The numerical problem calculates guide wavelength and cutoff wavelength using given diameter and operating frequency.

TE₁₀ Mode in Rectangular Waveguide
This derivation explains electric and magnetic field distribution in TE₁₀ mode. The field pattern shows maximum electric field at the center. TE₀₁ and TM₁₀ modes do not exist due to boundary condition violations.

Question 4

Directional Coupler
A directional coupler samples power flowing in a specific direction. The coupling factor and directivity expressions are derived. Single-hole couplers are simpler but less directional than double-hole couplers.
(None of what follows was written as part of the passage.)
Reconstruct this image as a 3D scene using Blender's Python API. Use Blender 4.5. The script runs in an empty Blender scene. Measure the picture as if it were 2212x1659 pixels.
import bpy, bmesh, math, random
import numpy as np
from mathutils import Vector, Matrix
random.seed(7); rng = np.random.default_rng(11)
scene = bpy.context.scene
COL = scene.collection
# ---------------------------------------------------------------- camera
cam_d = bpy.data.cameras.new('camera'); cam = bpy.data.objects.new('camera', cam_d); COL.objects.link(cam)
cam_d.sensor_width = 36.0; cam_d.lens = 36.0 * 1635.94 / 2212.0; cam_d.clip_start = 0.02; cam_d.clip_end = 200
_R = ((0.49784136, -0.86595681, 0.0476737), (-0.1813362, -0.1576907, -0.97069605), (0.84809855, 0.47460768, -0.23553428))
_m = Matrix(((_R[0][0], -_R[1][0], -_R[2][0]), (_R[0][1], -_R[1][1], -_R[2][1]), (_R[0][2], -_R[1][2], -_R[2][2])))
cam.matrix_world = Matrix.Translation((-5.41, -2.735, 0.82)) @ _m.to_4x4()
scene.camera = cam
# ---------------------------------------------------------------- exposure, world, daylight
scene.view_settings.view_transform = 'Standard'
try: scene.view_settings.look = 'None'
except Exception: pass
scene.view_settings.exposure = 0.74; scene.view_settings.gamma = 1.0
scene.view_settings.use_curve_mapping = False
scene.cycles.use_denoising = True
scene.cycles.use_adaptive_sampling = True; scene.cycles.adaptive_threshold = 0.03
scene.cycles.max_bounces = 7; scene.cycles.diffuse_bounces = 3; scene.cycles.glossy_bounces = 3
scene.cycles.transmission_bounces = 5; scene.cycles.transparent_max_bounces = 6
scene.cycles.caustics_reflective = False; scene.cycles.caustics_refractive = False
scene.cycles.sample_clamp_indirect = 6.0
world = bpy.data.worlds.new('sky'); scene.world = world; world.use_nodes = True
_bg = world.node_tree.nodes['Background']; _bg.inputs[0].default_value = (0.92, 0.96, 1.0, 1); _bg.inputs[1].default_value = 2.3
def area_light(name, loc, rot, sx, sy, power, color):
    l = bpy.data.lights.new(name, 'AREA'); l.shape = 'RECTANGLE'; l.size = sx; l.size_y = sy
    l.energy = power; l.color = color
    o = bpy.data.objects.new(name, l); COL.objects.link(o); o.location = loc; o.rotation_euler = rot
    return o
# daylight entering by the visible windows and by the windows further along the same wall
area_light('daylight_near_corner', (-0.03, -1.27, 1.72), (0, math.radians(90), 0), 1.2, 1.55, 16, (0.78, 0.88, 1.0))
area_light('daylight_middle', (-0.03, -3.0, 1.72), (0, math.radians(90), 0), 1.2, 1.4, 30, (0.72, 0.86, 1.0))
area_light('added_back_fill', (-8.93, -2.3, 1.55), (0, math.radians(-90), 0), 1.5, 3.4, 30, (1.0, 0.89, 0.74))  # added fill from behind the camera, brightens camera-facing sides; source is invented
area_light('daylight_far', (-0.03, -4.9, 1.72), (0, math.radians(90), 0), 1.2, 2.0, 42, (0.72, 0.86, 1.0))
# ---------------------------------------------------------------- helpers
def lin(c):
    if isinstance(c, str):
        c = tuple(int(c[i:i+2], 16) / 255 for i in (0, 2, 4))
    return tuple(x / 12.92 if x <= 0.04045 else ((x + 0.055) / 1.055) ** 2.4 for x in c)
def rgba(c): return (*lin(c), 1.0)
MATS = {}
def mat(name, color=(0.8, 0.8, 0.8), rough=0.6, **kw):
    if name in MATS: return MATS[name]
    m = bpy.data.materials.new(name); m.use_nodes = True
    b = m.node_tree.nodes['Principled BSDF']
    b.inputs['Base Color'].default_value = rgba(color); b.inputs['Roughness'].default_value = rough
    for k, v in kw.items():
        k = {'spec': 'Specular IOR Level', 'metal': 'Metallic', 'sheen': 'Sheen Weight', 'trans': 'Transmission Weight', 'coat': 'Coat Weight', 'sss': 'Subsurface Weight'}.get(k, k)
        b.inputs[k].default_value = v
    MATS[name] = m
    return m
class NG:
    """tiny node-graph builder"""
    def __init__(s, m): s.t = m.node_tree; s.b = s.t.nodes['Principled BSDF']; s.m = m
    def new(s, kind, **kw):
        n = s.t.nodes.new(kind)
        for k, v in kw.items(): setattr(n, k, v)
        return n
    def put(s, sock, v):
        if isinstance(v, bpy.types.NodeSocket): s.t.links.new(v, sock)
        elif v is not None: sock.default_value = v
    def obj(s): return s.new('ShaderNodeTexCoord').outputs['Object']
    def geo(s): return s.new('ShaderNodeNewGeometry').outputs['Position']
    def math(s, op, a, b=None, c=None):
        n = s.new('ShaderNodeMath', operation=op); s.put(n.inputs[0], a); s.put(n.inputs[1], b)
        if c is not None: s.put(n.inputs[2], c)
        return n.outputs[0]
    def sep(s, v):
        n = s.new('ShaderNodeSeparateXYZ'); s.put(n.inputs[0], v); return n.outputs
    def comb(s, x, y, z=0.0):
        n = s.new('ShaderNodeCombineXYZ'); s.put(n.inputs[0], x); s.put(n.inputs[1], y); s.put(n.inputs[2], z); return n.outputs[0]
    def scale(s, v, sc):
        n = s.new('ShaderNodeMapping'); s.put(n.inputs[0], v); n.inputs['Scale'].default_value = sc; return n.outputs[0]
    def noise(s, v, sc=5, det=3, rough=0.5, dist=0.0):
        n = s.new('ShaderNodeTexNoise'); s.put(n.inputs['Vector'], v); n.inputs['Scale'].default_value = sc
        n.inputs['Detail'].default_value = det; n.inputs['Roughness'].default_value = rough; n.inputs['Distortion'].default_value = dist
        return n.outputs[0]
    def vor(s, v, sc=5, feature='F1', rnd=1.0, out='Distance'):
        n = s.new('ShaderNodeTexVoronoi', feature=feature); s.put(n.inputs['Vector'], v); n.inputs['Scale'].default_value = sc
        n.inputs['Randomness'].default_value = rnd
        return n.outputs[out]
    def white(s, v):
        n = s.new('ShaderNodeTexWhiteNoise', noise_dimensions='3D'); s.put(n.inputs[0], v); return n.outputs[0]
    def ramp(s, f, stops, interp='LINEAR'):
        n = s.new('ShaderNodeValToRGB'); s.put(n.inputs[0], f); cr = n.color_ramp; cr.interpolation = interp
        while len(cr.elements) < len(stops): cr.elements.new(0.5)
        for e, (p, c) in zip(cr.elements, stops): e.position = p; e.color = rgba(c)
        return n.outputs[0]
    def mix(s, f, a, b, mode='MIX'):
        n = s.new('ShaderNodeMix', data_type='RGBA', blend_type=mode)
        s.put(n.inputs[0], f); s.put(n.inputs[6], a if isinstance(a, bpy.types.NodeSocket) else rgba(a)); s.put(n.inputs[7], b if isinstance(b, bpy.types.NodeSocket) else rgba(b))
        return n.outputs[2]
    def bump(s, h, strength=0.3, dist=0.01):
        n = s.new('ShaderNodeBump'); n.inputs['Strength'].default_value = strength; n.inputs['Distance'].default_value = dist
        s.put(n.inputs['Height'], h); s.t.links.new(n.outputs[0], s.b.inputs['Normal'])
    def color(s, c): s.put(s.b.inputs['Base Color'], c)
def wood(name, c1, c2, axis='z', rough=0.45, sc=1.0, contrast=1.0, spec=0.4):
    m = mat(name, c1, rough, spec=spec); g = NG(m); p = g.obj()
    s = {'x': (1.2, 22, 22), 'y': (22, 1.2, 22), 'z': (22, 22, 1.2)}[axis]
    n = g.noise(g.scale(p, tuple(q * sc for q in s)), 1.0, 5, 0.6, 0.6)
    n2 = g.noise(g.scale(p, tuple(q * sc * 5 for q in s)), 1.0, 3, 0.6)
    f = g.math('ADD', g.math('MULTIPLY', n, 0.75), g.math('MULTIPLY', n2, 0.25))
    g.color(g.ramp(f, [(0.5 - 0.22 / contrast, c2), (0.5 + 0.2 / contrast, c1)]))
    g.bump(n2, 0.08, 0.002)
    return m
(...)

Circulator and Faraday Rotation
A circulator is a non-reciprocal device using ferrite materials. Faraday rotation rotates the plane of polarization under a magnetic field and is used to design isolators and circulators.

Question 5

Traveling Wave Tube (TWT) Amplifier
A TWT amplifier uses interaction between an electron beam and a slow-wave structure. It offers wide bandwidth and high gain. Different waves like fast wave, slow wave, and space-charge wave are explained.

Limitations of Conventional Devices
At microwave frequencies, conventional devices suffer from transit-time effects, parasitic capacitances, and excessive losses, making special microwave devices necessary.

Question 6

IMPATT and TRAPATT Diodes
IMPATT diodes offer high power but high noise, while TRAPATT diodes provide higher efficiency with lower frequency operation. Performance comparison is based on efficiency, noise, and frequency range.

Microwave BJT and Transferred Electron Devices
Microwave BJTs are designed for high-frequency operation, while transferred electron devices like Gunn diodes use negative differential resistance.

Question 7

Insertion Loss and Attenuation Measurement
Insertion loss measures power loss due to component insertion. Attenuation can be measured using slotted line and power meter methods on a microwave test bench.

Frequency Meter and Load Measurement
A frequency meter uses cavity resonance to determine frequency. Unknown load impedance is measured using VSWR and reflection coefficient on a microwave bench.